I don’t think God actually punishes children for parents wrong doing, but this highlights, and the Tamar story demonstrates, the way that sin passes from one generation to the next.  

So how do we break the cycle?  If we are David, and all of us here, to a greater or lesser extent, have sinned in a way that affects children around us, how to we change the dynamics?

David sinned.  David pleaded for forgiveness.  David was forgiven by God.  But, it appears he didn’t take the last step- he did fully acknowledge and repent from his sins.

It appears rather than addressing his sexual sin head on, David buried it.  Scripture doesn’t show where he sat down with his children, confessed his sins, and showed them the tragic consequences of it.  He didn’t seem to speak to them about valuing women, about remembering to see God’s grace in each and every person.  And, when confronted by that same sin, he chose to ignore it rather than aggressively confront it.  Perhaps he was ashamed at how it reminded him of his own sin.  But folks, our kids see our sin.  Saying nothing about it doesn’t make it invisible.  We have to speak up about our shortcomings if we hope to see our children go a different way.  We have to stop pretending to be so pious in church and admit the faults that we have and are still working on.
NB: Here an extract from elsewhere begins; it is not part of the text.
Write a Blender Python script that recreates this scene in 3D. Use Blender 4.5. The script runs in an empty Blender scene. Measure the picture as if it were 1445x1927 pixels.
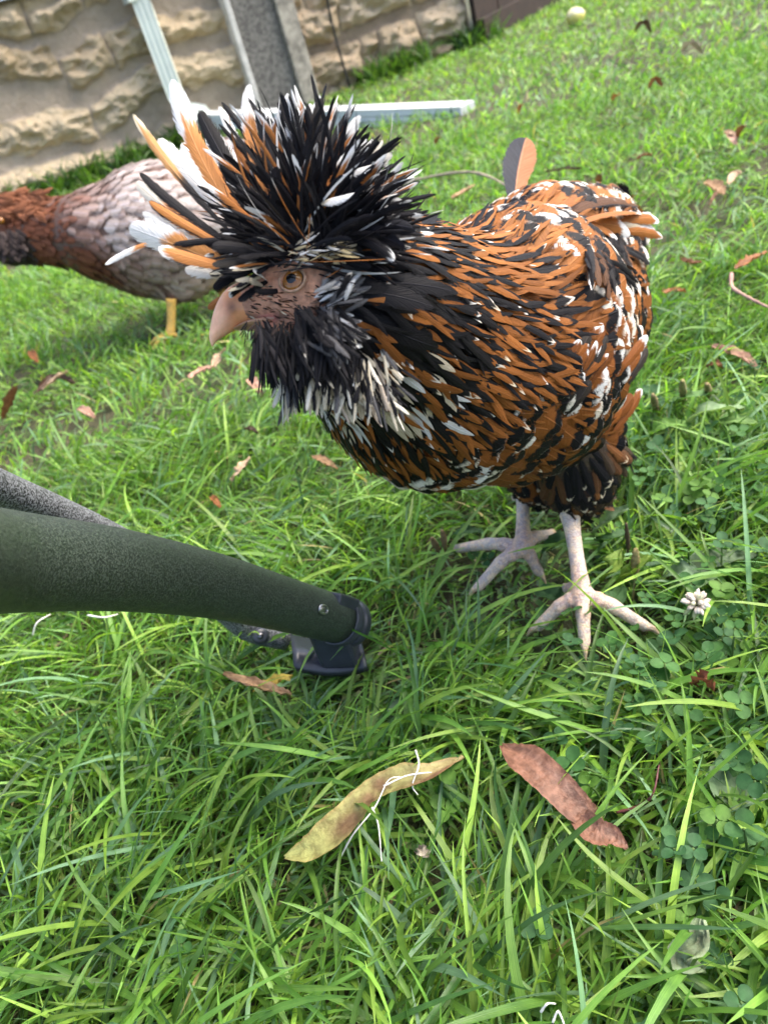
import bpy, bmesh, math, random
import numpy as np
from mathutils import Vector, Matrix
from mathutils.bvhtree import BVHTree

S = bpy.context.scene
COL = S.collection
rng = np.random.default_rng(7)
random.seed(7)

# ------------------------------------------------------------------ camera
CAM_H, PITCH, ROLL, FPX = .42, math.radians(33.6), math.radians(17.7), 1447.
cr, sr = math.cos(ROLL), math.sin(ROLL)
R0 = np.array([1., 0, 0]); U0 = np.array([0, math.sin(PITCH), math.cos(PITCH)]); FW = np.array([0, math.cos(PITCH), -math.sin(PITCH)])
CX = cr*R0 - sr*U0; CY = sr*R0 + cr*U0; CC = np.array([0, 0, CAM_H])
cam_d = bpy.data.cameras.new('camera'); cam = bpy.data.objects.new('camera', cam_d); COL.objects.link(cam)
M = Matrix.Identity(4)
for i in range(3):
    M[i][0] = CX[i]; M[i][1] = CY[i]; M[i][2] = -FW[i]; M[i][3] = CC[i]
cam.matrix_world = M
cam_d.sensor_fit = 'HORIZONTAL'; cam_d.sensor_width = 36; cam_d.lens = 36*FPX/1445
cam_d.clip_start = .02; cam_d.clip_end = 400
cam_d.dof.use_dof = True; cam_d.dof.focus_distance = .37; cam_d.dof.aperture_fstop = 18
S.camera = cam

def W(u, v, d):                       # photo pixel + distance along the view axis -> world
    return CC + d*(FW + CX*(u-722.5)/FPX - CY*(v-963.5)/FPX)
def G(u, v, z=0.):                    # photo pixel -> point at height z
    r = FW + CX*(u-722.5)/FPX - CY*(v-963.5)/FPX
    return CC + r*((z-CAM_H)/r[2])
def PJ(p):
    d = np.asarray(p) - CC; z = d@FW
    return 722.5 + FPX*(d@CX)/z, 963.5 - FPX*(d@CY)/z, z

# ------------------------------------------------------------------ light
SUN_EL, SUN_AZ = math.radians(58), math.radians(82)      # azimuth clockwise from +y (away from the camera)
world = bpy.data.worlds.new('World'); S.world = world; world.use_nodes = True
wn = world.node_tree; bg = wn.nodes['Background']
sky = wn.nodes.new('ShaderNodeTexSky'); sky.sky_type = 'NISHITA'; sky.sun_disc = False
sky.sun_elevation = SUN_EL; sky.sun_rotation = SUN_AZ; sky.air_density = 1.0; sky.dust_density = 4.0; sky.ozone_density = .6
wn.links.new(sky.outputs[0], bg.inputs[0]); bg.inputs[1].default_value = .15
sl = bpy.data.lights.new('sun', 'SUN'); sl.energy = 1.9; sl.angle = math.radians(55); sl.color = (1, .93, .80)
so = bpy.data.objects.new('sun', sl); COL.objects.link(so)
sd = Vector((math.sin(SUN_AZ)*math.cos(SUN_EL), math.cos(SUN_AZ)*math.cos(SUN_EL), math.sin(SUN_EL)))
so.rotation_euler = sd.to_track_quat('Z', 'Y').to_euler()
S.view_settings.view_transform = 'Standard'; S.view_settings.look = 'None'
S.view_settings.exposure = 1.7; S.view_settings.gamma = 1
cy = S.cycles
S.render.engine = 'CYCLES'
cy.use_denoising = True; cy.max_bounces = 8; cy.transparent_max_bounces = 24; cy.transmission_bounces = 4; cy.glossy_bounces = 3; cy.diffuse_bounces = 4
cy.use_adaptive_sampling = True; cy.adaptive_threshold = .02

# ------------------------------------------------------------------ helpers
def nrm(a):
    a = np.asarray(a, float); return a/np.maximum(np.linalg.norm(a, axis=-1, keepdims=True), 1e-12)
def sst(a, b, x):
    t = np.clip((np.asarray(x, float)-a)/(b-a), 0, 1); return t*t*(3-2*t)
def vnoise(p, seed=0):                # value noise, p (N,k)
    p = np.asarray(p, float); k = p.shape[1]; i0 = np.floor(p).astype(np.int64); f = p-i0; f = f*f*(3-2*f); out = 0
    for c in range(1 << k):
        w = 1.; h = np.full(len(p), seed*7919+13, np.int64)
        for a in range(k):
            b = (c >> a) & 1
            w = w*(f[:, a] if b else 1-f[:, a]); h = (h*1103515245 + (i0[:, a]+b)*(374761393+a*668265263)) & 0x7fffffff
            h = ((h ^ (h >> 13))*1274126177) & 0x7fffffff
        out = out + w*((h ^ (h >> 16)) & 0xffff)/65535.
    return out
def fbm(p, seed=0, o=4):
    s = 0; a = .5; p = np.asarray(p, float)
    for i in range(o): s = s + a*vnoise(p*2**i, seed+i); a *= .5
    return s
def mesh_obj(name, V, F, mats, parent=None, attrs=None, uv=None, smooth=True, midx=None):
    me = bpy.data.meshes.new(name)
    if isinstance(F, np.ndarray):
        V = np.asarray(V, np.float32); k = F.shape[1]
        me.vertices.add(len(V)); me.vertices.foreach_set('co', V.ravel())
        me.loops.add(F.size); me.loops.foreach_set('vertex_index', F.astype(np.int32).ravel())
        me.polygons.add(len(F)); me.polygons.foreach_set('loop_start', np.arange(0, F.size, k, dtype=np.int32))
        me.update(calc_edges=True)
    else:
        me.from_pydata([tuple(v) for v in V], [], F); me.update()
    if smooth: me.polygons.foreach_set('use_smooth', np.ones(len(me.polygons), bool))
    for k, a in (attrs or {}).items():
        a = np.asarray(a, np.float32)
        if a.shape[1] == 3: a = np.c_[a, np.ones(len(a), np.float32)]
        at = me.attributes.new(k, 'FLOAT_COLOR', 'POINT'); at.data.foreach_set('color', a.ravel())
    if uv is not None:
        l = me.uv_layers.new(name='UVMap'); li = np.empty(len(me.loops), np.int32); me.loops.foreach_get('vertex_index', li)
        l.data.foreach_set('uv', np.asarray(uv, np.float32)[li].ravel())
    for m in (mats if isinstance(mats, (list, tuple)) else [mats]): me.materials.append(m)
    if midx is not None: me.polygons.foreach_set('material_index', np.asarray(midx, np.int32))
    me.validate(); me.update()
    o = bpy.data.objects.new(name, me); COL.objects.link(o)
    if parent is not None: o.parent = parent
    return o
def tag(o, label=None, cat=None, group=None, kind=None):
    if label: o['label'] = label
    if cat: o['category'] = cat
    if group: o['group'] = group
    if kind: o['kind'] = kind
    return o
def thing(name, label, cat, group=None):
    o = bpy.data.objects.new(name, None); COL.objects.link(o); o.empty_display_size = .02
    return tag(o, label, cat, group)
class MB:
    def __init__(s): s.v = []; s.f = []; s.c = []; s.m = []
    def add(s, V, F, c=(1, 1, 1), m=0):
        n = len(s.v); s.v += [tuple(x) for x in V]; s.f += [tuple(i+n for i in f) for f in F]
        c = np.asarray(c, float); s.c += [tuple(c)]*len(V) if c.ndim == 1 else [tuple(x) for x in c]; s.m += [m]*len(F)
    def build(s, name, mats, parent=None, smooth=True):
        return mesh_obj(name, s.v, s.f, mats, parent, {'col': np.array(s.c)}, None, smooth, s.m)
def frames(P):
    P = np.asarray(P, float); T = nrm(np.gradient(P, axis=0)); a = np.array([0, 0, 1.])
    if abs(T[0]@a) > .9: a = np.array([1., 0, 0])
    N = nrm(np.cross(T[0], np.cross(a, T[0]))); out = []
    for t in T:
        N = nrm(N - t*(N@t)); out.append((N, np.cross(t, N)))
    return out
def tube(P, r, n=12, r2=None, cap=True):
    P = np.asarray(P, float); r = np.broadcast_to(r, len(P)); r2 = r if r2 is None else np.broadcast_to(r2, len(P))
    V = []; F = []
    for (N, B), p, a, b in zip(frames(P), P, r, r2):
        for k in range(n):
            t = 2*math.pi*k/n; V.append(p + N*a*math.cos(t) + B*b*math.sin(t))
    m = len(P)
    for i in range(m-1):
        for k in range(n): F.append((i*n+k, i*n+(k+1) % n, (i+1)*n+(k+1) % n, (i+1)*n+k))
    if cap:
        V.append(P[0]); V.append(P[-1])
        for k in range(n):
            F.append((m*n, (k+1) % n, k)); F.append((m*n+1, (m-1)*n+k, (m-1)*n+(k+1) % n))
    return V, F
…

After acknowledging our shortcomings, we then have to do something.  Work to repair the damage our sin has done on relationships.  Look to God rather than your battered or damaged family as an example of how to lead with grace and forgiveness.  Follow the humility of our Savior Jesus Christ.

And take our baptismal vows seriously.  We gather here today to baptize Jason.  Many of you may not yet know this family.  But when we baptize Jason- we acknowledge him as God’s child, and is therefore consider him one of our children too.

Come up after church and get to know this family.  Invite them to lunch.  Volunteer to babysit.  Help to entertain Jason during a service.  Volunteer to help in Sunday school to ensure we have enough adults to keep everyone safe. This congregation has rallied well around families before.  Let us do it again.

Let us make our vows to care for this child, and for all children, vows of actions as well as words.  Don’t allow there to be a Tamar in your midst without that Tamar knowing your would fiercely fight for her if she was abused.  Take action in your volunteering, in your giving, in your voting, in your advocacy, to take real steps to love and care for all of God’s children.

When we sin and fall short, our children see it.  But when we seek to strive in our faith, to live into God’s grace, children see that too.  The good news is that God will use those acts of goodness to break the cycle and show love to the thousandth generation.  But only, if we, God’s children, will listen.